We’ve all heard about the “hemline index”—the theory presented by economist George Taylor in 1926 that skirt hemlines rise and fall with the economy. The prediction for this fall is hemlines will fall to calf-length.

The fashion industry has been frantic and fraught with hand-wringing the past three years in light of the economic recession. So-called “aspirational shoppers”—people who spent big bucks to buy everything from thousand-dollar Louis Vuitton handbags to pricey Prada pantsuits in the late 90s and early 2000s have turned frugal when it comes to fashion. They are making do with old clothes and forgoing the latest “must-have” fashions for budget-friendly attire.

So does all this mean that those aspiring to a career in the already difficult-to-break-into fashion industry should throw in the designer towel? Not necessarily. The factors impacting the industry create a good news/bad news scenario and, if you know how to maneuver around those factors and use them to your advantage, you can still have a career in fashion.

Fashion’s Financial Factors

Four main factors currently impact the viability of the fashion industry and the career outlooks for those hoping to break into this field: Raw material prices, the influence of China, where you live, and a rise in social consumerism. How well you survive a career in fashion depends upon how you are able to navigate around those influences. Let’s take a look at the four factors and how you can best position yourself to thrive in a fashion career, even in a down economy.

1. The fabric of our lives is getting more expensive

With the exception of dramatic price drops in June and July, cotton prices have increased more than 150 percent over the past year and that’s caused shoppers to look for clothing made with less expensive synthetic fibers. The price hikes have been partly the result of increased demand from China, but also because of a decrease in supply: many farmers have converted land once used for cotton production to more lucrative corn and soybean crops.

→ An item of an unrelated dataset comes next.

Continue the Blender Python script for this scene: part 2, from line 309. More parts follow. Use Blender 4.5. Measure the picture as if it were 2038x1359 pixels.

Thanks to harsh weather in Mongolia last winter that wiped out a quarter of the country’s wool-producing goats, as well as a near-monopoly by China of the rest of the supply, cashmere costs have also skyrocketed.

With the costs of natural fibers increasing, shoppers have switched to less-expensive clothing made with synthetic fibers. So if you’re a budding fashion designer, you may want to focus on creations made from non-natural fibers.

2. The China Syndrome: Creating new markets for retailers even in a down economy

China is fast becoming a power economy and its citizens are transforming from a saving to a spending culture. Rising incomes in that country and an increase in the number of young Chinese millionaires has led to a spike in demand for myriad high-end products, including pricey designer clothes. Some business analysts predict that the emergent middle class in China will ensure a steady demand for high-end fashion for at least the next decade. Louis Vuitton’s biggest customers are Chinese buyers and China represents anywhere from 18 to 28 percent of sales for companies like Swatch, Richemont, and Guicci.

So it’s imperative that aspiring designers network with distributors and retailers who have a strong foothold in China and other Asian countries. If you establish a reputation and foothold now, you’ll be in a good position for the next several years.

3. Location, location, location: It’s not just important in real estate

As with any industry, certain parts of the U.S. are more conducive to success in a fashion career. A U.S. Bureau of Labor Statistics Report in 2009 listed the top ten cities with the highest number and relative concentration of fashion designers. As you might expect, New York, Los Angeles, and San Francisco ranked in the top three. But Seattle came in a very close fourth, followed by Boston, Miami, Atlanta, Denver, Minneapolis and Chicago.

Another study on the fashion and apparel industry in Washington State listed four criteria aspiring fashion designers should look for in a city when deciding where to launch their careers: a high concentration of local designers with international acclaim, locally-based international retailers, top-notch trade schools and college programs geared toward the fashion industry, and a mindset of technical innovation and adaptation. The report posits that the reason Seattle ranked so high on the list is that it hits all four marks.

4. Social Consumerism: The New Fashion Statement

The post-recession shopper is not only more frugal but has a higher social conscience. The rise in what the fashion industry calls “purposeful purchasing”—a willingness to pay a premium for socially-responsible products—has opened up new and lucrative markets for eco-fashion. From all-organic clothing line EDUN started by U2 frontman Bono and his wife Ali Hewson, to organic denim Loomstate jeans that sell for $175, eco-fashion has proven to be sustainable financially as well as environmentally. Buyers realize they don’t have to sacrifice fashion to be socially conscious.

So if you’re looking to weave together a sustainable and lucrative fashion career, you might find the opportunities brought on by the economic downtown to be just the stage you need to launch your career and eventually catapult your designs onto a future catwalk.